If one wants to be a good critical thinker there's no need to reinvent the wheel. This definition is a great way to move forward. At the end of your day, find specifics things you did well (go through the list) and ways you could improve. The next day fix mistakes and continue successes. Rinse and repeat!
3. How to teach students Critical thinking? Tell us about your teaching methods?
I have an unconventional method for teaching critical thinking. I provide an infrastructure—or a way to think about problems—and then I invite students to challenge their own beliefs. I wrote about how to do that here, and my forthcoming book, _How to Have Impossible Conversations_ , teaches people how to how to have civil conversations while probing their beliefs and the beliefs of others.
4. Do you belive in objective truth [in Philosophy]?
Yes.

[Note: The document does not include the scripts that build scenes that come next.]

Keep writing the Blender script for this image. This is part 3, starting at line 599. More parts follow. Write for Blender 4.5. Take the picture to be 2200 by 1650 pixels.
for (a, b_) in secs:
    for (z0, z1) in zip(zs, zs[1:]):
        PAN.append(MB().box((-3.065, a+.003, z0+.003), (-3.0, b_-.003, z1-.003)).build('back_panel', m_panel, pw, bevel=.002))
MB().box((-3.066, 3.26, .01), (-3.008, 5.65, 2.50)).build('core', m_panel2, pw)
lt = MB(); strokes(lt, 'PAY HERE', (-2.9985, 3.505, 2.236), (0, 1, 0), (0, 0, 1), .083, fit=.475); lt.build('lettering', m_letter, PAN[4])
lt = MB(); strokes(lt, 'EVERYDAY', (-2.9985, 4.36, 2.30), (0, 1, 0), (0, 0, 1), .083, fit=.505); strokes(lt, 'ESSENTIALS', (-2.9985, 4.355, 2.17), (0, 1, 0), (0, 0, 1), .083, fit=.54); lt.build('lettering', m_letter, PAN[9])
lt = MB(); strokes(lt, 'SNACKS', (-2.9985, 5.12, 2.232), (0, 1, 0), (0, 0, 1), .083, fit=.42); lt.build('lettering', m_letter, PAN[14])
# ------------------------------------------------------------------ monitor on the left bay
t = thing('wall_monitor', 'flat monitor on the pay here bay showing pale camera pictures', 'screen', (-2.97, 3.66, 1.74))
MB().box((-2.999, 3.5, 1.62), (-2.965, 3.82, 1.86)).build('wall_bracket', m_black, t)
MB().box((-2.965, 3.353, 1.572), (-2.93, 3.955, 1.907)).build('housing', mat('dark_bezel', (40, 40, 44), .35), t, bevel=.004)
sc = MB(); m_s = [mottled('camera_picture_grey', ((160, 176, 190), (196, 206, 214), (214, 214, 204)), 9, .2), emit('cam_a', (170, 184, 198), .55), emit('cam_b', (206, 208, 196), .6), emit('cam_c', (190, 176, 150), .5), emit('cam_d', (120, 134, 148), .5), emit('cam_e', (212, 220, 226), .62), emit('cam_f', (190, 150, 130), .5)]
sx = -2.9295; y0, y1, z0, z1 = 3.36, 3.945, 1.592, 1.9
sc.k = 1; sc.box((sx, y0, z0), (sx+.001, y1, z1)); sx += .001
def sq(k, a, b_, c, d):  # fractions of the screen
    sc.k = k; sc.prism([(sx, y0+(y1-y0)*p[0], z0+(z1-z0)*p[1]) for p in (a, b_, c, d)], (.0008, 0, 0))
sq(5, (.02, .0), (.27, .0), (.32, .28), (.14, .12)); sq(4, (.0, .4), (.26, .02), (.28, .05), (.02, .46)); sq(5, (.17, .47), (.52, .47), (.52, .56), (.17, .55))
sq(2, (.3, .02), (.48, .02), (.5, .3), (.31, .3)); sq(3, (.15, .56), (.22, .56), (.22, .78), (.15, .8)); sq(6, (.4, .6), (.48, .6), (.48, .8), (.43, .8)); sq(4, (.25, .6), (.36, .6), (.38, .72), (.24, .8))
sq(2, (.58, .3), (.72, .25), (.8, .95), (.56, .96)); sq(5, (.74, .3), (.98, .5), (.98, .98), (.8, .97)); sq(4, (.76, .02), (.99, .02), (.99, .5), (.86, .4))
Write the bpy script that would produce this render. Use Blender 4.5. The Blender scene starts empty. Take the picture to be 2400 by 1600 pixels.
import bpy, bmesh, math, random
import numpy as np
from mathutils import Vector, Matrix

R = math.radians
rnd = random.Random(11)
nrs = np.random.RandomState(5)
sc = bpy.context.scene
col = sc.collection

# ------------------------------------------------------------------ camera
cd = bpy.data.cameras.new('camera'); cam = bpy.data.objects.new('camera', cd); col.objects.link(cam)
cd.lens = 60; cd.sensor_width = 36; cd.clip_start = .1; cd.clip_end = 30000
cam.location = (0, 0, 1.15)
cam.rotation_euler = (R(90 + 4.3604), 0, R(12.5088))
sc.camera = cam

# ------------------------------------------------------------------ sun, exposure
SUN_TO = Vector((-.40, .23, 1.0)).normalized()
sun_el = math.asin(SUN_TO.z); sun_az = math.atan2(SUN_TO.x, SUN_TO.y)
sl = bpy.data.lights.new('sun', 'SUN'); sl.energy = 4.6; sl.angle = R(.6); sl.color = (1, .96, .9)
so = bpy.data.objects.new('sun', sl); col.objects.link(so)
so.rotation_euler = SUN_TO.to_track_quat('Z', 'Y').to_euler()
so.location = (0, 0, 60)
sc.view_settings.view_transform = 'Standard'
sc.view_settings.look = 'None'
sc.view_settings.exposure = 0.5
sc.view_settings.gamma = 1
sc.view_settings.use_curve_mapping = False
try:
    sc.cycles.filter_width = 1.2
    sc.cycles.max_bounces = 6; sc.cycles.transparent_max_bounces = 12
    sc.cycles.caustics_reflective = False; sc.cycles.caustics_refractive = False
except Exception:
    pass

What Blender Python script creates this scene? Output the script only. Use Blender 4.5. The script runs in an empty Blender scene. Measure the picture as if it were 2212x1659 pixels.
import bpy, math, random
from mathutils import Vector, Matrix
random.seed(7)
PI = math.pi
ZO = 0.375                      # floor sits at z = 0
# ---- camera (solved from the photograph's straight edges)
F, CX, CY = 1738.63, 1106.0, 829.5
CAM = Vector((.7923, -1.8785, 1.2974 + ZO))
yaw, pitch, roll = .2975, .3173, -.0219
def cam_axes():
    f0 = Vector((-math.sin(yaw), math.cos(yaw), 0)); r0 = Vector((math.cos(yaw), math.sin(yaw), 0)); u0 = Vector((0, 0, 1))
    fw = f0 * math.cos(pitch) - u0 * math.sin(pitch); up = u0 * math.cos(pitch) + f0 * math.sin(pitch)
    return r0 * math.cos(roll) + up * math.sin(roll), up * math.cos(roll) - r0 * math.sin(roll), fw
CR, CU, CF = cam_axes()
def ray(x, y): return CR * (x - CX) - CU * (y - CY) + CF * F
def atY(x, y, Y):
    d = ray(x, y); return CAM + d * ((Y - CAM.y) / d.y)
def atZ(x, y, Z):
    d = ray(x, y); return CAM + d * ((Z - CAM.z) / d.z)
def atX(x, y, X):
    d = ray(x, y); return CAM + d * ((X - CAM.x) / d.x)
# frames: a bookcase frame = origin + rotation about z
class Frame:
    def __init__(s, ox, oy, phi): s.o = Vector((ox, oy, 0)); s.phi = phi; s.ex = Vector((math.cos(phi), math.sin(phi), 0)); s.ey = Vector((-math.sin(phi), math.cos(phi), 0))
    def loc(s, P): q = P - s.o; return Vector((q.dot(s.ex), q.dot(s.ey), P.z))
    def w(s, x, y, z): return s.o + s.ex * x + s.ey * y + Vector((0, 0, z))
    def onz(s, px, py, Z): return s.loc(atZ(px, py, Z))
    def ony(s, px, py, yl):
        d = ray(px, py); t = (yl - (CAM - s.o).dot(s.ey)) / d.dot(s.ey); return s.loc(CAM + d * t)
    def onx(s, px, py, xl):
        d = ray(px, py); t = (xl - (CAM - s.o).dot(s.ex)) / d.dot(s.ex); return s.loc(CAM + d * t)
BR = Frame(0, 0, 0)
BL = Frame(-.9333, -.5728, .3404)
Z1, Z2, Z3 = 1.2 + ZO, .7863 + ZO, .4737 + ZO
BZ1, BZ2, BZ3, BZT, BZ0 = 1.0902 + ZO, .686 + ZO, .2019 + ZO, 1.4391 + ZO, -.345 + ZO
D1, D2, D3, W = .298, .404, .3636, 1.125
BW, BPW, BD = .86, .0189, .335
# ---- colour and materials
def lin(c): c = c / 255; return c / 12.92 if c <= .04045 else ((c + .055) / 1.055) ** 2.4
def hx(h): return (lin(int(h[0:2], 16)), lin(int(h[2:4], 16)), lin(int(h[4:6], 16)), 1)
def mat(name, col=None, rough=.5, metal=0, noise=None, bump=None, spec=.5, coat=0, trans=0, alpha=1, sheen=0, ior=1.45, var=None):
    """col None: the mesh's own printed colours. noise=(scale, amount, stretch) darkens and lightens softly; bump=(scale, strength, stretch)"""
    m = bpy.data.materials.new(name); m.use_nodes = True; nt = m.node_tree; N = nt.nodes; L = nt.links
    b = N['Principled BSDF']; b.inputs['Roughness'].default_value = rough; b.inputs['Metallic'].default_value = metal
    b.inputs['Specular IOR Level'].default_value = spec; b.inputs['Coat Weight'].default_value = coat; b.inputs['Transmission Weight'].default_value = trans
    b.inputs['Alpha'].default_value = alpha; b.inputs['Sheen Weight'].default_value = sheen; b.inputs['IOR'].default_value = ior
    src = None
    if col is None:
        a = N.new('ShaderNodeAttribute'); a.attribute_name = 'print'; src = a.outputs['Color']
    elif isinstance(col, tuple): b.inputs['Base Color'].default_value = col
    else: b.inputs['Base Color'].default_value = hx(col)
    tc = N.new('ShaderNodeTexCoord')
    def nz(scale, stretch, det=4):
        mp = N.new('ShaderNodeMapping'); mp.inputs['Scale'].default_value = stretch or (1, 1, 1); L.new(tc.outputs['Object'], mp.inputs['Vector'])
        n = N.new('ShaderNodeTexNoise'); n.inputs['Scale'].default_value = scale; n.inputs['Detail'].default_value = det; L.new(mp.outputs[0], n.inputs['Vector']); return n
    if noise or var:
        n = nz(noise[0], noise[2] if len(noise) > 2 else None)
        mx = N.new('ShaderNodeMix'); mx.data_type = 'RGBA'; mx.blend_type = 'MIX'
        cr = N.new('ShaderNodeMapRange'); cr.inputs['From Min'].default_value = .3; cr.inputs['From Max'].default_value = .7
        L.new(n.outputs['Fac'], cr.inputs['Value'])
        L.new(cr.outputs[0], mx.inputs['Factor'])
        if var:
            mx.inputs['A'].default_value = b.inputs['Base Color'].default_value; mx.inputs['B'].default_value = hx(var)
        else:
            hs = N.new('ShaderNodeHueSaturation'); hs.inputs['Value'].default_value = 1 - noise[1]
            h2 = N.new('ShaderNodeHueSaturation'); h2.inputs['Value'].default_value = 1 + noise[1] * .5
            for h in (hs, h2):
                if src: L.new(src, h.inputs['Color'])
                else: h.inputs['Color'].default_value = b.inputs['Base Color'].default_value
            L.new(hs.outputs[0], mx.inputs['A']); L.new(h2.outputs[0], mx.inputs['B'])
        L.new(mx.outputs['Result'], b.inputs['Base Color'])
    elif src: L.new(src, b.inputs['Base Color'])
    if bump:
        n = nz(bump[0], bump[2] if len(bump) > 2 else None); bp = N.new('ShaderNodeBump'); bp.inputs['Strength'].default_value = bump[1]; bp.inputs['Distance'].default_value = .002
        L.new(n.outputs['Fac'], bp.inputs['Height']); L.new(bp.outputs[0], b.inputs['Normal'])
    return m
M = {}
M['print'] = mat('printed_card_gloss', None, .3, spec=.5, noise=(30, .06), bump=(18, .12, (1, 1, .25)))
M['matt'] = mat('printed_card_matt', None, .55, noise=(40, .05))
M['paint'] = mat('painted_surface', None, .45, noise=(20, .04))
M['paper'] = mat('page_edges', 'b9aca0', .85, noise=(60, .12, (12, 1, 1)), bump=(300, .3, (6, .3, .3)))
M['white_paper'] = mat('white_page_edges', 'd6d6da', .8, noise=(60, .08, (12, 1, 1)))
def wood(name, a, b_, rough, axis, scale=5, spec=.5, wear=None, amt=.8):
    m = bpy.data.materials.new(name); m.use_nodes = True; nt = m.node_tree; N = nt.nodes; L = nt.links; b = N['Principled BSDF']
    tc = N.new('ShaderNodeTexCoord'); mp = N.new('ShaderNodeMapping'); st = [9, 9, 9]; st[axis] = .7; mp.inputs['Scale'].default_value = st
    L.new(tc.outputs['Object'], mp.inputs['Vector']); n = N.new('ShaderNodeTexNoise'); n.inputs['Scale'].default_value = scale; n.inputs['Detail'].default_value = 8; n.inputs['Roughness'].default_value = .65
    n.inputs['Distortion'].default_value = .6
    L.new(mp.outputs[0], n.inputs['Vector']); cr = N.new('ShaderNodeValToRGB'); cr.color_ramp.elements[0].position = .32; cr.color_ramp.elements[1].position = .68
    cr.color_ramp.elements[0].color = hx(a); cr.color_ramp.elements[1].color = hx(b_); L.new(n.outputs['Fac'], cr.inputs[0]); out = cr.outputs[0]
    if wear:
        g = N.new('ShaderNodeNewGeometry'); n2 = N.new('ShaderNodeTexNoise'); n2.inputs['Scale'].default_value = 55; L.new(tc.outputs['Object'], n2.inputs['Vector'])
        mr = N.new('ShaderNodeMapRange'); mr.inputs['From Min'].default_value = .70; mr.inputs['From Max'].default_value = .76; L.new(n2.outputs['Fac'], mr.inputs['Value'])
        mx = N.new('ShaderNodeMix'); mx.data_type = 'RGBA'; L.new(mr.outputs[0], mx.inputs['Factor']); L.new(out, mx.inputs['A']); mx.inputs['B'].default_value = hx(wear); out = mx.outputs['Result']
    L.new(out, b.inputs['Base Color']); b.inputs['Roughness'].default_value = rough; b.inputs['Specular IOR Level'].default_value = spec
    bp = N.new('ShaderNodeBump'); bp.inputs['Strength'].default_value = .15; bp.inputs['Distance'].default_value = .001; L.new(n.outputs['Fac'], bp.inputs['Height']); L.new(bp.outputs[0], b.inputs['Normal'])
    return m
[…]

There are better and worse ways to come to knowledge. The moment one admits there are worse ways to know the world, that must mean there are better ways. For example, say you want to figure out the temperature at which paper burns. A worse way to do this is to sacrifice a goat on the hood of your car. That must mean there's a better way, and that there's a truth to be known (at least for this particular question). Science is the best way we have to come to knowledge. That doesn't mean we'll always get the right answers, or even that our best minds won't be mistaken for generations (think phlogiston theory or bleeding with leeches). It does mean that we have access to the tools needed to answer certain questions and that we'll be less wrong more often.
I also think that there are moral truths, and these moral facts are knowable through reason. The philosopher John Rawls offers a thought experiment for deriving moral truths which is a helpful way to think though moral issues, and Socrates offers a highly effective method of reasoning to moral conclusions.
5. Why does a person believe in God? What drives a person who want to gift himself to Him?
There are many reasons a person could have for believing in God: culture, tradition, comfort, fear, conformity, etc. My first book, _A Manual for Creating Atheists_ details these reasons and my app, helps users navigate conversations with believers.
I'm not sure what you mean by "gift himself to Him". Assuming you're Christian, perhaps the way to answer your question is to ask you the same question about a different faith tradition: What drives a person to want to gift himself to Allah [or Shiva or Zeus]?
6. Does belief help society to develop?
If nobody believed anything we'd all be dead. If I didn't believe drinking would end thirst I'd not drink. So beliefs are indispensable for life. The question is, "Is my confidence in the belief I hold justified by the evidence I have?". And that is a question answerable only through honest self-reflection.
7. What do you know about the religious history of the Armenian society?
Not nearly as much as I should.
8. Is there anything else you'd like to add?
My dad went into the military and became a Captain in the US Army. He was incredibly grateful because the United States took in his father and mother, who escaped the Armenian genocide. He wanted to pay back a debt he knew could never be fully repaid, a debt of gratitude and for life.
It pains me to write this, but I think our sense of gratitude and duty has largely been lost. The virtues of self-sacrifice and service to country are remnants of a past age. When we lost these virtues, we lost something fundamental about who we are as a society. We lost the idea that we could be better—better people, better citizens, and better humans. We abandoned the idea that we could create something extraordinary by sweating, bleeding, and crying, and that we could secure the American promise of "the shining city upon a hill". As President Reagan stated, [I]n my mind it was a tall, proud city built on rocks stronger than oceans, windswept, God-blessed, and teeming with people of all kinds living in harmony and peace; a city with free ports that hummed with commerce and creativity. And if there had to be city walls, the walls had doors and the doors were open to anyone with the will and the heart to get here.
As an American of Armenian descent, I will be forever grateful that the United States gave my grandparents sanctuary. When I was a boy, every time we'd go to a doctor's office my father would hold me up and we'd look for Armenian names. Inevitably, we would find them. My father would say, "There are so few Armenians in this country and look at the contributions we make. You need to be that person. Put in more than you take out. Work. Remember who you are, where you came from, and what this country gave us." These are lessons I've never forgotten, and I am incredibly grateful for those who have sacrificed to give me the life I have.